Firstly, I write, not cook. A character in my story drugs some honey chicken skewers, saying it's seasoning in front of my protagonist. Would it be okay if he was called out about it or are there actual recipes that add spices after the meat is done grilling?

  • 8
    By the way, it's pretty unusual to use the word "throw" for spices.
    – Justin
    Commented Oct 23, 2020 at 13:56

4 Answers 4


It's very common to season steaks or other meats with salt and pepper after cooking, there would be nothing unusual about that. There are also seasoned salt mixes which people may use as well, that's also common. Using other spices is less common, there are finishing spice mixes which could be sprinkled on, which is less common.

As a writer myself I would say it will work any way you want it to. I would think nothing of seeing someone sprinkle some salt on food after cooking, unless I had reasons to be suspicious to begin with, and then I would touch and smell. Or I might not have suspicions until I smell the food and detect something odd.

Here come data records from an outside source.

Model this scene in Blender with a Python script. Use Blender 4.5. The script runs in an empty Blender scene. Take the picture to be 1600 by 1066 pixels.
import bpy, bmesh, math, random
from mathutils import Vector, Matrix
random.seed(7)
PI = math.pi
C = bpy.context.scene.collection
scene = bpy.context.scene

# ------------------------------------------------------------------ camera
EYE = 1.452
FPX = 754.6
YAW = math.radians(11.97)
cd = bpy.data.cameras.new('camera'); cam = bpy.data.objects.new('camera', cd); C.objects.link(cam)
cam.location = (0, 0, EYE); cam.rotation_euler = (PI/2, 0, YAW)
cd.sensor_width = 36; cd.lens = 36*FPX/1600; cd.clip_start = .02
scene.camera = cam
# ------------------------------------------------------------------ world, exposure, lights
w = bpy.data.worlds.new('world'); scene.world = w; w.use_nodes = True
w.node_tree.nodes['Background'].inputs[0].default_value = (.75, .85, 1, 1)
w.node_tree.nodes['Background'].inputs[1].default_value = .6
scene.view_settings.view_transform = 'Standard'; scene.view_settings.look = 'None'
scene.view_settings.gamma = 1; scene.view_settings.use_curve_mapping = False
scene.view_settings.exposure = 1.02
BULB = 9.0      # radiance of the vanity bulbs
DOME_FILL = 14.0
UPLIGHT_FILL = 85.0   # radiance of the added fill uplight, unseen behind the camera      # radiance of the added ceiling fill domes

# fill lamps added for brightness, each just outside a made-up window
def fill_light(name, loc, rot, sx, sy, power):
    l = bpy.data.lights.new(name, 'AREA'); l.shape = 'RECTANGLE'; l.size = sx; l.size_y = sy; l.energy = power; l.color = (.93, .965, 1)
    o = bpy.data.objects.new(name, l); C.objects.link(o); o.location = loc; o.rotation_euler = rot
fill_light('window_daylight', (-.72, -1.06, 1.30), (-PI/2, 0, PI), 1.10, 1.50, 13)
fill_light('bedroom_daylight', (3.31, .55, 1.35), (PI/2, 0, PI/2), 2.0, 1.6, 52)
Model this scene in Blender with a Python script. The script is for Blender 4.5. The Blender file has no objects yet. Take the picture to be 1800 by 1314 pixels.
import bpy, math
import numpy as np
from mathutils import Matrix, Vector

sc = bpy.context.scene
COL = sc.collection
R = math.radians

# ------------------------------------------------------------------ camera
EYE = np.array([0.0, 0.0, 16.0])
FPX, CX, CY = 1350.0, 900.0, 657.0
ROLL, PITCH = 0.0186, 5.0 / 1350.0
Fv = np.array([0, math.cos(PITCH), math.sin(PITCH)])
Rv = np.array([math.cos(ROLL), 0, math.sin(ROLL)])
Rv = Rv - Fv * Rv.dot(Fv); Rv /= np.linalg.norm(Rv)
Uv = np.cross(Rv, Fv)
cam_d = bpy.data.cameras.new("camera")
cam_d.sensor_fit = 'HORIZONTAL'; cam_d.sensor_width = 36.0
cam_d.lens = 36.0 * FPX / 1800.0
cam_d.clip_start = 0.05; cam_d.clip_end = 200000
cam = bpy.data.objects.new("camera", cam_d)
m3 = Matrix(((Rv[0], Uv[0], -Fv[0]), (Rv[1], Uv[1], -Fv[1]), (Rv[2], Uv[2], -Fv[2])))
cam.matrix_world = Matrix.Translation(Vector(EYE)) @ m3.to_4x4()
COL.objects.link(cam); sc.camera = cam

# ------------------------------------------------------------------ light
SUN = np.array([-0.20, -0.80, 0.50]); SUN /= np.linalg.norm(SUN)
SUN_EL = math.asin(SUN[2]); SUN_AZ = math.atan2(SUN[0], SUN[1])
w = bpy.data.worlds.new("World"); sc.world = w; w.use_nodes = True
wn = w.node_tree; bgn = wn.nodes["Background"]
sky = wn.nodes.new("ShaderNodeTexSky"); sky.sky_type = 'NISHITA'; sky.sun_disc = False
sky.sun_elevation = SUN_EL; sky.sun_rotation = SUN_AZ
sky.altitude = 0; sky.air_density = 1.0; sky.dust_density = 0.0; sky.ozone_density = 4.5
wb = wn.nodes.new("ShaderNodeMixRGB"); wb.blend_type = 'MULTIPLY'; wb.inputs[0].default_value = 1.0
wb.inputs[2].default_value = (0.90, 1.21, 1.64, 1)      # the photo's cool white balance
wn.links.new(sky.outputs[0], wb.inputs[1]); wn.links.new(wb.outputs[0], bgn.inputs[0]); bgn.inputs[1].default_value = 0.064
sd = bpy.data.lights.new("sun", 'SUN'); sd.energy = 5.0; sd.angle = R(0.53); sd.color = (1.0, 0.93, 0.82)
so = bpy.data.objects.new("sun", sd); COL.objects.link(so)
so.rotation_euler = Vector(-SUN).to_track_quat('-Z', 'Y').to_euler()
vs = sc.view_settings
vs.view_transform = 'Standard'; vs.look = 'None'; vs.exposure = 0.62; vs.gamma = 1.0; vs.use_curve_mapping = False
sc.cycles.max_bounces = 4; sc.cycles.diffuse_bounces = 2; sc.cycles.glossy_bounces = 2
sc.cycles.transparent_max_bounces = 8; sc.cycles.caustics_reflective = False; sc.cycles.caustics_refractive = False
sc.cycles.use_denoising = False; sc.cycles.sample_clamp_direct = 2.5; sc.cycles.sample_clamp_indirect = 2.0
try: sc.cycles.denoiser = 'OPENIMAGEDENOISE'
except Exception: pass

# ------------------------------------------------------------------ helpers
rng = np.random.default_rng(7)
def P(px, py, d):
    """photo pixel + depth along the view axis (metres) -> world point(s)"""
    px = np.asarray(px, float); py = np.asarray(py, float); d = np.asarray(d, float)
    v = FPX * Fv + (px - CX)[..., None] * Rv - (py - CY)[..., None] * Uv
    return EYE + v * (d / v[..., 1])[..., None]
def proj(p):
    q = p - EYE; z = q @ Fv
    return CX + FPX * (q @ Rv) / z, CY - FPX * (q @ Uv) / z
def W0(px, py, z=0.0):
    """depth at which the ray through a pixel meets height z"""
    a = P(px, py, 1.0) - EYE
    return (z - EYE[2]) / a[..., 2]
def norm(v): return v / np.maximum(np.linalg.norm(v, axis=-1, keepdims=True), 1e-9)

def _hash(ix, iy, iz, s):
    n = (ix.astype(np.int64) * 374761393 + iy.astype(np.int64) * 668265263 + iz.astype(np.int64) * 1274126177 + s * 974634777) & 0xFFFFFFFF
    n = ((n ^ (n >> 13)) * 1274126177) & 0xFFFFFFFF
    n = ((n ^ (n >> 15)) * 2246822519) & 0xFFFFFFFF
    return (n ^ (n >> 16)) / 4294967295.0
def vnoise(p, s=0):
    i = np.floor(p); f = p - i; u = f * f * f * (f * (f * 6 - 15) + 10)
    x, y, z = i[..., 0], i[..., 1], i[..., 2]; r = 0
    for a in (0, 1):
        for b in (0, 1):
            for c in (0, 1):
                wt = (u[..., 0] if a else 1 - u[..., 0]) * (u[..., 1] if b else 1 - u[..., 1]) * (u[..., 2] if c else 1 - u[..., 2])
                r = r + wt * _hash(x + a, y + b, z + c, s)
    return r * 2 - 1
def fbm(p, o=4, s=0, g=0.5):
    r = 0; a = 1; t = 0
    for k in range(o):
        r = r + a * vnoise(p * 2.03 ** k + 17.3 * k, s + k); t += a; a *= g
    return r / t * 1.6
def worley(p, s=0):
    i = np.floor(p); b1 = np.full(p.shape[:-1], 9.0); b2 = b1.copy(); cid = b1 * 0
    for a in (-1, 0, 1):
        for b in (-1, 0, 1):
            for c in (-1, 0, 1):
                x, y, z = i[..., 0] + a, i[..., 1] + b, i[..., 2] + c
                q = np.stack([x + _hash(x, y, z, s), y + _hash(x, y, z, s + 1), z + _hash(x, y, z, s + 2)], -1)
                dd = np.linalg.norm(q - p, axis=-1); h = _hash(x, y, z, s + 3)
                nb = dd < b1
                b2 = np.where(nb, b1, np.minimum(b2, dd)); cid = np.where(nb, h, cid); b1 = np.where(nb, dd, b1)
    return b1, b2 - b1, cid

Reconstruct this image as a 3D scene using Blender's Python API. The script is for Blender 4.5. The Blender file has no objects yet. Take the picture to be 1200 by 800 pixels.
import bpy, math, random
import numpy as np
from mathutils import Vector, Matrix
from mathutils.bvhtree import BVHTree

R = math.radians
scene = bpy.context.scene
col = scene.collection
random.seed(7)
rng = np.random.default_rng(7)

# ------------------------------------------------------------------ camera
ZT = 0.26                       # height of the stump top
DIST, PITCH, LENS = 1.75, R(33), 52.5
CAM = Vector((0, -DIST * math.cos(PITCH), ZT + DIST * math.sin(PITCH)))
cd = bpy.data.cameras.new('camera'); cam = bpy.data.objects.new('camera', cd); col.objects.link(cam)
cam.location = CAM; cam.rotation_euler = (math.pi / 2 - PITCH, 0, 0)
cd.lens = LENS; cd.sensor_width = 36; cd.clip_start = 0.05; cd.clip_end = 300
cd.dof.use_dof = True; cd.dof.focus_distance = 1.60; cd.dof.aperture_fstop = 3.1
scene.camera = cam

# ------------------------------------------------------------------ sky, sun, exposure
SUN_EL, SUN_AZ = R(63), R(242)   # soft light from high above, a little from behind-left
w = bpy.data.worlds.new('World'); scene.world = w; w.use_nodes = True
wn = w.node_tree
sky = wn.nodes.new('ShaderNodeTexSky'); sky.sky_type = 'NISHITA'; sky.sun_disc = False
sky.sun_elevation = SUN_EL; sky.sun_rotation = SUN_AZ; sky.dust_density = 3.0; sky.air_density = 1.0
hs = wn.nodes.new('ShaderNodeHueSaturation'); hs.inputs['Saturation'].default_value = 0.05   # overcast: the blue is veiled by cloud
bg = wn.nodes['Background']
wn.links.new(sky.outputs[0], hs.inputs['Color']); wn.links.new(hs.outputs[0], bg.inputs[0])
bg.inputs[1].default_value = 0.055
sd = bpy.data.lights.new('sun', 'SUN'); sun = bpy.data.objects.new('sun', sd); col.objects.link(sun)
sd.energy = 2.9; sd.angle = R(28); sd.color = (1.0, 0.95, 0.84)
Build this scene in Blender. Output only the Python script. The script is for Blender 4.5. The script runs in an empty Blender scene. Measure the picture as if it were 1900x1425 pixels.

  • Yes, very true @maxathousand, thanks for pointing that out.
    – GdD
    Commented Oct 22, 2020 at 19:46
  • @J... Not if it's a finishing salt.
    – eps
    Commented Oct 24, 2020 at 13:53
  • Lots of chefs add salt before and after cooking @J... , in any case I'm saying that seeing someone sprinkle salt after cooking wouldn't draw suspicion, which is the question, it's not about what the proper technique would be
    – GdD
    Commented Oct 27, 2020 at 8:03

There are a few things that I can think that you might legitimately add after you've cooked the skewers:

  • fresh herbs, chopped fine (for color / decoration (aka. 'garnish') & to add a "fresh" quality)
  • spices that would burn over high heat (black pepper being one of them)
  • sauces, to add moisture. (especially those with sugars that might burn when cooking ... although you'd likely marinate the meat in it, so it get charred, then add more layers of it as you cook, then top with fresh stuff when you're done)
  • citrus juice, to add some acidity and balance to an otherwise fatty dish

It's also worth noting that although some spices are enhanced by heat (like "blooming" spices in hot oil), putting them on at the end, even if they're not heated, can help to enhance our perception of those spices, as they'll be more likely to contact your tongue than something that's inside a mixture. (in the case of kebabs, between the chunks of meat)


Sometimes you forget an ingredient when cooking something. If the ingredient is a spice, herb or flavor extract, you might sprinkle a bit of it on after the dish is fully cooked.

The character could also say, "Oops, I forgot to add the ___. I'll just sprinkle it on now, and you won't even notice the difference."

It's especially plausible if they glance at the recipe right before saying that.


The character is not good at cooking. He made all kind of obvious mistakes, like not pating the meat before searing it, burning the garlic, not drying the lettuce. So, anything weird will be attribute to his inexperience.